Sure they could manage a dozen good characters. Easiest way to do that is get rid of a couple of guilds. They could also improve the AI and give each NPC better routines. Best way to do that is get rid of a bunch of them. BGS games have always been quantity > quality. The more choices you give the player, the shallower every choice will be. There's no weird dichotomy at all: the quests are linear because it's a huge world with a million things in it. You can't make every one of them super. More time spent on one NPC means less time on another. Same for quests. I don't really know where people think all this extra development time is going to come from. They confuse real limitations with laziness and ineptness. Could the characters and stories be better? Sure. Just have fewer of them. Then you'll have more time to spend on each one. Of course, making decisions for the player beforehand can be really handy, too, because it prevents them from making other decisions that you'd have to incorporate.

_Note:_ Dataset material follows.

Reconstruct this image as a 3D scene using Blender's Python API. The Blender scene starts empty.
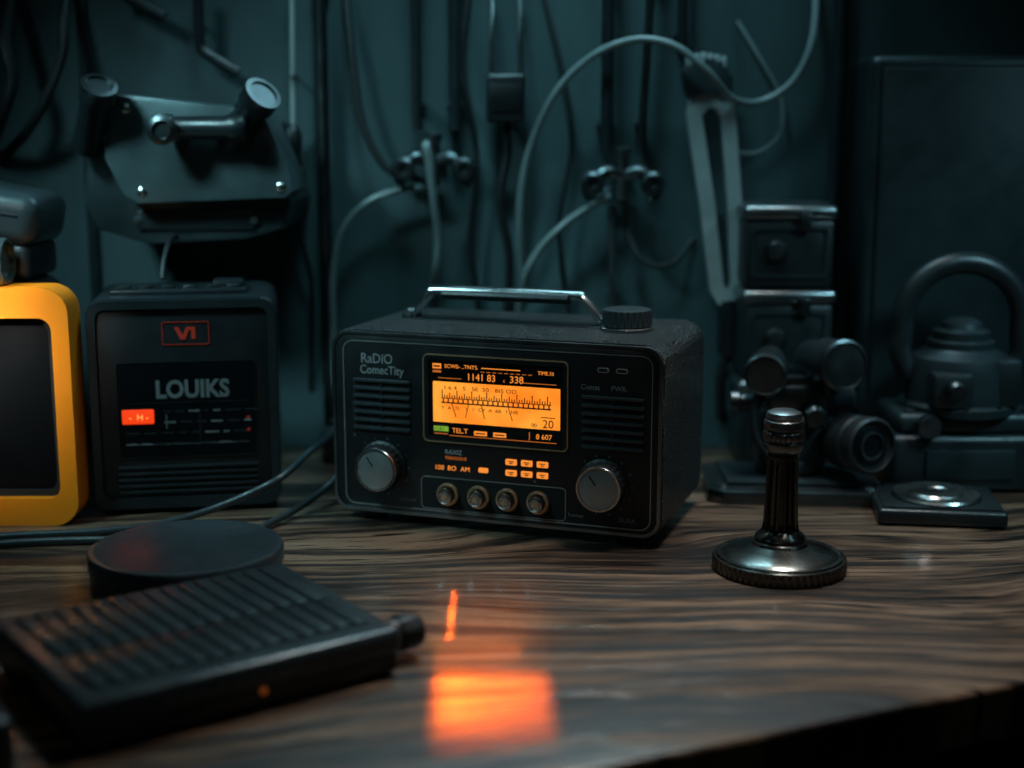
import bpy,bmesh,math,random
from mathutils import Vector,Matrix
random.seed(3)
COL=bpy.context.scene.collection
pi=math.pi
# ---------------------------------------------------------------- materials
def mat(name,col,rough=.5,metal=0.,bump=0.,bscale=300.,var=.25,vscale=14.,rvar=.12,coat=0.,emit=None,es=0.,spec=.5,dust=0.,bdist=.001):
    m=bpy.data.materials.new(name); m.use_nodes=True
    nt=m.node_tree; N=nt.nodes; L=nt.links; b=N['Principled BSDF']
    tc=N.new('ShaderNodeTexCoord')
    n=N.new('ShaderNodeTexNoise'); n.inputs['Scale'].default_value=vscale; n.inputs['Detail'].default_value=6
    L.new(tc.outputs['Object'],n.inputs['Vector'])
    r=N.new('ShaderNodeValToRGB')
    r.color_ramp.elements[0].position=.3; r.color_ramp.elements[1].position=.75
    r.color_ramp.elements[0].color=(*[c*(1-var) for c in col],1)
    r.color_ramp.elements[1].color=(*[min(1,c*(1+var)+dust) for c in col],1)
    L.new(n.outputs['Fac'],r.inputs['Fac']); L.new(r.outputs['Color'],b.inputs['Base Color'])
    mr=N.new('ShaderNodeMapRange'); mr.inputs['To Min'].default_value=max(.03,rough-rvar); mr.inputs['To Max'].default_value=min(1,rough+rvar)
    n2=N.new('ShaderNodeTexNoise'); n2.inputs['Scale'].default_value=vscale*3; n2.inputs['Detail'].default_value=4
    L.new(tc.outputs['Object'],n2.inputs['Vector']); L.new(n2.outputs['Fac'],mr.inputs['Value']); L.new(mr.outputs['Result'],b.inputs['Roughness'])
    b.inputs['Metallic'].default_value=metal; b.inputs['Coat Weight'].default_value=coat; b.inputs['Coat Roughness'].default_value=.15
    b.inputs['Specular IOR Level'].default_value=spec
    if bump:
        n3=N.new('ShaderNodeTexNoise'); n3.inputs['Scale'].default_value=bscale; n3.inputs['Detail'].default_value=3
        L.new(tc.outputs['Object'],n3.inputs['Vector'])
        bp=N.new('ShaderNodeBump'); bp.inputs['Strength'].default_value=bump; bp.inputs['Distance'].default_value=bdist
        L.new(n3.outputs['Fac'],bp.inputs['Height']); L.new(bp.outputs['Normal'],b.inputs['Normal'])
    if emit:
        b.inputs['Emission Color'].default_value=(*emit,1); b.inputs['Emission Strength'].default_value=es
    return m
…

I'm not asking for Bioware levels of depth with all the characters here. Doubling or tripling the lines of the main characters wouldn't remotely achieve that. Having better writers for the lines that do exist wouldn't achieve that. It would make the story a lot better though. It also wouldn't be that expensive compared to how much is spent on the game. Anyhow, it isn't about fewer people or cutting down the world. They don't manage the resources they have well. They keep whatever mediocre talent they have rather than getting better or demanding better. They just don't care much about the story being good, so they don't have their resources on it spend effectively. It isn't like what little we get is of good quality; by and large it isn't.
I think you are confusing AI with scripting. Skyrim has crappy, crappy, crappy, crappy AI. Most of it is heavily scripted, which is resource-intensive and means anything not scripted for cannot be reacted to. If they made a decent AI, then guards and others could react more to novel things and allow more types of interaction with the player. Say taking some guidelines from psychology and what can drive people and tossing some stats on everyone representing greed, altruism, concern for family, loyalty, etc, then have an AI interpret those stats to determine behavior (say, how they'd react to a bribe to look the other way while you kill a neighbor or betray a friend). That would give them rich dividends in the long run, since they'd save a lot of time writing specialized scripts for everything under the sun. They could toss some group-level AI fro bandits, city guards, and the like to determine how they move, grow, recruit, and so forth. Quests could then be generated automatically based on what is dynamically happening in the world based on how these groups behave. It's isn't like AI for group decisions or individuals hasn't been done before. Bethesda just doesn't even try to do it really, and so their world is pretty bland.
Heck, the little work they do make they don't carry on with in the future. The disposition system in Oblivion? That could have been further expanded into different types of feelings regarding your character or others and been given depth in any number of ways. Instead they scrapped it and replaced it with a like/neutral/dislike system that is just awful. The same is true of the random conversations in Oblivion, that also could have been improved and tied into other advances. They've made the game more shallow, not less. They scrap advances rather than build on them.
So I can't say I find any of your arguments particularly compelling. They could do more and they don't. They have the resources for it and it would pay off in the long run. Then again, it would be change and it would be work. The market buys what they do, so why bother to do more? So while I am frustrated by how they toss aside good ideas and don't build up systems and advances each game so each one is better than the last, I can't really blame them.